Hi,
I'll be moving with my family (wife and kids) to work in an int'l school in
Jordan (has a tax treaty with Canada). I will be paying income tax there (but reimbursed by school), and intend to move on in due course within the int'l school circuit for the next 10 years or so, before eventually retiring back to Canada (at least that's our current plans). We will be selling our cars, and boxing up and either
shipping or storing personal effects. Import duty is high in Jordan (even applied to personal effects it seems); voltage is different; housing as supplied by school is fully furnished and equipped, so makes no sense to ship any furniture, appliances, etc. We do plan to take clothes, kids toys, kitchen knives, cutlery, some key utensils (we're keen in the kitchen), photos, too many books, teaching and work resources, key decor items (paintings, textiles, some knick knacks, etc), some special bedding, linens, etc.
We will return to Canada for summer vacations to a property that we own, but hope to rent it out (furnished with stuff that doesn't make sense to bring to Jordan) for the other 11 months of the year while we are in Jordan. Do we have to formalize this with a lease, or can we manage this informally via friends (several have expressed interest in renting from us while we are away - its a cottage property on a lake)
In order to manage our property, seems difficult (in talking to other ex-pats) to do so without maintaining a checking account (to pay taxes, utilities, etc), although we have spoken to the bank about converting it to a non-resident account. We will cancel our OHIP, but hope to keep Ont driver's licenses since the CAA International D/L requires a provincially held one, and can't get a Jordanian D/L for several months (and not sure if an int'l D/L can be issued against a Jordanian D/L).

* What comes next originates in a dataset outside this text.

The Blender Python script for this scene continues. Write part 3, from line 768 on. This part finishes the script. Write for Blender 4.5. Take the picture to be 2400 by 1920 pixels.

We hold OMERS and Teacher's pension plans, which are vested and so would prefer not to cash out (not even sure yet if we can cash out) but my read of tax treaty seems to exclude pensions as determining factor. Same question on RESPs - think we should be able to leave them intact (although will notify and suspend further contributions) - they are in our kids names.
Should we cash in our RRSPs, or are they exempt due to the same pension clause in the tax treaty? If so, if we wait to cash out after the day we leave Canada, does only withholding tax of 25% apply (such that we should still contribute our final RRSP room for 2010 now (get incremental tax credit of 40+%), then once out of country withdraw RRSPs and pay non-resident withholding tax)? We have a LOC that we should also close out - intend to do so immediately if we need to cash out RRSPs, or otherwise will transfer LOC to Jordan once establish banking there.
Help, anyone have any experience as a Cdn ex-pat in Jordan?